--- start RAW DATA ---
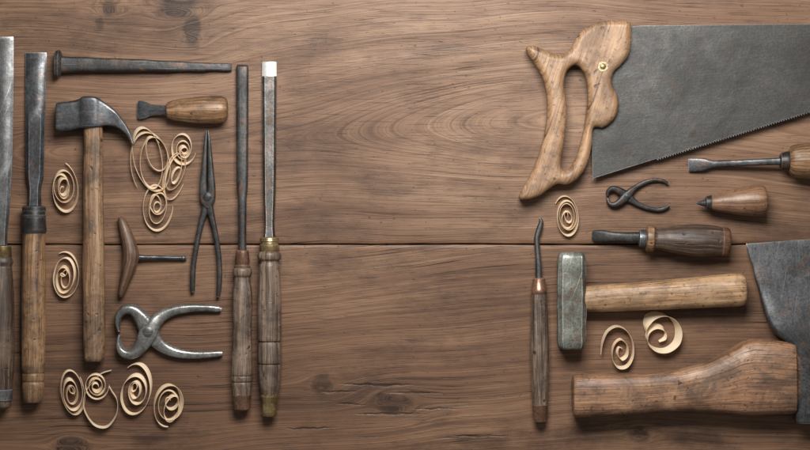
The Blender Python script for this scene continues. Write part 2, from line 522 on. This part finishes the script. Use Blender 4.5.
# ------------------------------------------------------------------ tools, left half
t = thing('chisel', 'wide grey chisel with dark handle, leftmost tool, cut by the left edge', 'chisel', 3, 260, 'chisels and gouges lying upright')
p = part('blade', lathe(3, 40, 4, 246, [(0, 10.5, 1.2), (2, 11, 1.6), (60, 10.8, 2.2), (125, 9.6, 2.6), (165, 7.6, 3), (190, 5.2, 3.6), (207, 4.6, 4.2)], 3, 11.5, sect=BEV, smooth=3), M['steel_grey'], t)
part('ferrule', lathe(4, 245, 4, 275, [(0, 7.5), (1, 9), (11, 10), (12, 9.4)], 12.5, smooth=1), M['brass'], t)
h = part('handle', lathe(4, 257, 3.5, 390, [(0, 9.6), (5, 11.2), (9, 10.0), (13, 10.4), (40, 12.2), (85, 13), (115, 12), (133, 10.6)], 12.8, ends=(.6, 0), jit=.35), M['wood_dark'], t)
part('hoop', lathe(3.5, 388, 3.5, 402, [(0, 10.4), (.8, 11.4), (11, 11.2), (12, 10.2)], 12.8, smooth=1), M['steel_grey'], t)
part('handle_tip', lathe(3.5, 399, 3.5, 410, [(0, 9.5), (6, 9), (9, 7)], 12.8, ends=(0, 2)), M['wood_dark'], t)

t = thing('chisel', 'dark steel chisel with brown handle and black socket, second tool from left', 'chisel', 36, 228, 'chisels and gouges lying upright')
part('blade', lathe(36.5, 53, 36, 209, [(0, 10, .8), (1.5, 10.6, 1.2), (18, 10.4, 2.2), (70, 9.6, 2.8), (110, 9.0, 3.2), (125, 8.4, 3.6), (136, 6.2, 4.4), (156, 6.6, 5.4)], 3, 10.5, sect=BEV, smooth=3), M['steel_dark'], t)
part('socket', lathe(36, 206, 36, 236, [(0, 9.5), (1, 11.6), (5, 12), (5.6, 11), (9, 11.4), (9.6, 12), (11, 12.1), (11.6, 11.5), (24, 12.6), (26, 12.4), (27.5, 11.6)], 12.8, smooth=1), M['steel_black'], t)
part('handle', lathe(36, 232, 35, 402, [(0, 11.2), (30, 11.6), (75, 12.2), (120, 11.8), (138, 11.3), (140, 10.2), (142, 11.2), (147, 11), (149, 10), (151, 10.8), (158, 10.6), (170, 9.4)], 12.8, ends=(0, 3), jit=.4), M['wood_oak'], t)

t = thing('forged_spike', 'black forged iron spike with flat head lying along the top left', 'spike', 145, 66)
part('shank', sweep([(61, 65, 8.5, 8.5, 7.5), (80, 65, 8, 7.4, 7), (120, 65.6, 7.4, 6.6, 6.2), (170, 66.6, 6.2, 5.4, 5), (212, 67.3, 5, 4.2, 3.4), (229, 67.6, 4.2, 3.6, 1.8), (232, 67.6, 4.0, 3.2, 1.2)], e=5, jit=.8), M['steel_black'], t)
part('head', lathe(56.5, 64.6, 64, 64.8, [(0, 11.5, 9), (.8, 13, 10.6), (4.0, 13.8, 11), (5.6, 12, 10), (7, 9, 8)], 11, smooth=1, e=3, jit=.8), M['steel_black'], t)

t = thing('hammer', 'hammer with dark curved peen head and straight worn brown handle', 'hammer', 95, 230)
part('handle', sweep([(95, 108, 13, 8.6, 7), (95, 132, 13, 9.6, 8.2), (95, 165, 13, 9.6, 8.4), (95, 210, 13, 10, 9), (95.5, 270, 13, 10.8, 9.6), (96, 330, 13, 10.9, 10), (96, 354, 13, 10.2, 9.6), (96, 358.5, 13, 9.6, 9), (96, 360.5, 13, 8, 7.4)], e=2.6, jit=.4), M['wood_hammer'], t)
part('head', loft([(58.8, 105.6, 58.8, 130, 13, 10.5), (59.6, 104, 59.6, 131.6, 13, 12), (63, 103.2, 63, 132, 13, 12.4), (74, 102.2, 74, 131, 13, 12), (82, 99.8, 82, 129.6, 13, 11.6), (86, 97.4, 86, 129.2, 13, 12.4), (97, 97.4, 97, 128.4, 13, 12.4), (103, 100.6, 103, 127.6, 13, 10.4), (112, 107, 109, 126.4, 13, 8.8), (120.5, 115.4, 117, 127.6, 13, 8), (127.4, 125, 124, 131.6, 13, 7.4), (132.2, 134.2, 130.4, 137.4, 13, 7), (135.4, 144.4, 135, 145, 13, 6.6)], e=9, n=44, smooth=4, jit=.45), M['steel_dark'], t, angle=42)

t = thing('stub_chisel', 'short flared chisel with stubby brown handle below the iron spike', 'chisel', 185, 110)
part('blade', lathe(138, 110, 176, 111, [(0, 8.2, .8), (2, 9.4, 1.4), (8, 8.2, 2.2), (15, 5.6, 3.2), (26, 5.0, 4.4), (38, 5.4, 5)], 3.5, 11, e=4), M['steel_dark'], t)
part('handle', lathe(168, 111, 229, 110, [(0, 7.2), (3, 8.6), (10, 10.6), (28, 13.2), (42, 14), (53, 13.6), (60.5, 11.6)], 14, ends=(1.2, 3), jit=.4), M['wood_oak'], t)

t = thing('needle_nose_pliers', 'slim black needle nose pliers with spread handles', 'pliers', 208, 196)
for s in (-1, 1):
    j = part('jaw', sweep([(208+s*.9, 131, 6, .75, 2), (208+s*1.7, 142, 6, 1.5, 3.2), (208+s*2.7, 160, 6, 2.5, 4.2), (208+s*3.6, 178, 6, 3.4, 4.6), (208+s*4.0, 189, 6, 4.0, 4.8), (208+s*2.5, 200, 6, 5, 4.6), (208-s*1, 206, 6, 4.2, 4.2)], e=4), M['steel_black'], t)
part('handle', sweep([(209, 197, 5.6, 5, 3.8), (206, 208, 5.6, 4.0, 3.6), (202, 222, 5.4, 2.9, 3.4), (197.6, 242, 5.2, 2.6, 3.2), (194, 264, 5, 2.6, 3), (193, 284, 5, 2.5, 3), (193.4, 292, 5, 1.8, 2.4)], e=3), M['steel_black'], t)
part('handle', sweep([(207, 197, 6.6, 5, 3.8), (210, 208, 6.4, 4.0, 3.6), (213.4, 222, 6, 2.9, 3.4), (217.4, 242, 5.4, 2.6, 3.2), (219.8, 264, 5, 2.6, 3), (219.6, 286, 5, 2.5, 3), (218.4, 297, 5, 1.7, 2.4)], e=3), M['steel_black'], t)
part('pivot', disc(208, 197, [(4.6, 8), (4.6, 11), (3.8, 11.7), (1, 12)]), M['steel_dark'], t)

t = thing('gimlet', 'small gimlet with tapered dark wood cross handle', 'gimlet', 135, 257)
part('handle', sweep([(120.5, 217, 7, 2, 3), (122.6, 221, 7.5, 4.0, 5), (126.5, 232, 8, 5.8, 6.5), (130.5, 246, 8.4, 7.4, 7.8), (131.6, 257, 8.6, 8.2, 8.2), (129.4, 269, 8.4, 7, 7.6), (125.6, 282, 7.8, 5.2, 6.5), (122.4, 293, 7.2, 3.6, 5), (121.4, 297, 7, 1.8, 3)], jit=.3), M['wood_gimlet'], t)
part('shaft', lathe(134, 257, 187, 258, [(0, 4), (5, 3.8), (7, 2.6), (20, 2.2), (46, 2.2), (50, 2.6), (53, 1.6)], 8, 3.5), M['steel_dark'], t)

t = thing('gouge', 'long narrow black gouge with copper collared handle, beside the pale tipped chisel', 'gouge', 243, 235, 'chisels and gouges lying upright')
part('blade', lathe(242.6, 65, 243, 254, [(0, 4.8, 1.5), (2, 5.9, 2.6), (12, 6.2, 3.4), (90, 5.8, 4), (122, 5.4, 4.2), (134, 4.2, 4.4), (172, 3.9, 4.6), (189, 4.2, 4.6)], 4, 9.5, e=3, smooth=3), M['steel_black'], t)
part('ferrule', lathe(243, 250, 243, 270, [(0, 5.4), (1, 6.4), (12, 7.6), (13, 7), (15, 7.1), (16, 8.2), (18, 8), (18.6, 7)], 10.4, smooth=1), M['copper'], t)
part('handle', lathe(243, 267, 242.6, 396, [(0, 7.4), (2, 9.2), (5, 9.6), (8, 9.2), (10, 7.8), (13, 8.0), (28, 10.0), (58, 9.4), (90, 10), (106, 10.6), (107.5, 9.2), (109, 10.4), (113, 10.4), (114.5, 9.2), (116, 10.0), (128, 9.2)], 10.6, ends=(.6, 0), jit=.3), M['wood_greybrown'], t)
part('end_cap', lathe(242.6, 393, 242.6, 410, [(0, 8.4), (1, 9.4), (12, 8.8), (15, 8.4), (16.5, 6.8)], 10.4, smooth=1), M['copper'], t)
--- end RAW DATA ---
■ SET PROBLEM:
Write down every line from the opening of the listing to the line with "2)), M['wood_dark'], t)", both included, and nothing else; the pictures are omitted.

■ WRITTEN RESPONSE:
The Blender Python script for this scene continues. Write part 2, from line 522 on. This part finishes the script. Use Blender 4.5.
# ------------------------------------------------------------------ tools, left half
t = thing('chisel', 'wide grey chisel with dark handle, leftmost tool, cut by the left edge', 'chisel', 3, 260, 'chisels and gouges lying upright')
p = part('blade', lathe(3, 40, 4, 246, [(0, 10.5, 1.2), (2, 11, 1.6), (60, 10.8, 2.2), (125, 9.6, 2.6), (165, 7.6, 3), (190, 5.2, 3.6), (207, 4.6, 4.2)], 3, 11.5, sect=BEV, smooth=3), M['steel_grey'], t)
part('ferrule', lathe(4, 245, 4, 275, [(0, 7.5), (1, 9), (11, 10), (12, 9.4)], 12.5, smooth=1), M['brass'], t)
h = part('handle', lathe(4, 257, 3.5, 390, [(0, 9.6), (5, 11.2), (9, 10.0), (13, 10.4), (40, 12.2), (85, 13), (115, 12), (133, 10.6)], 12.8, ends=(.6, 0), jit=.35), M['wood_dark'], t)
part('hoop', lathe(3.5, 388, 3.5, 402, [(0, 10.4), (.8, 11.4), (11, 11.2), (12, 10.2)], 12.8, smooth=1), M['steel_grey'], t)
part('handle_tip', lathe(3.5, 399, 3.5, 410, [(0, 9.5), (6, 9), (9, 7)], 12.8, ends=(0, 2)), M['wood_dark'], t)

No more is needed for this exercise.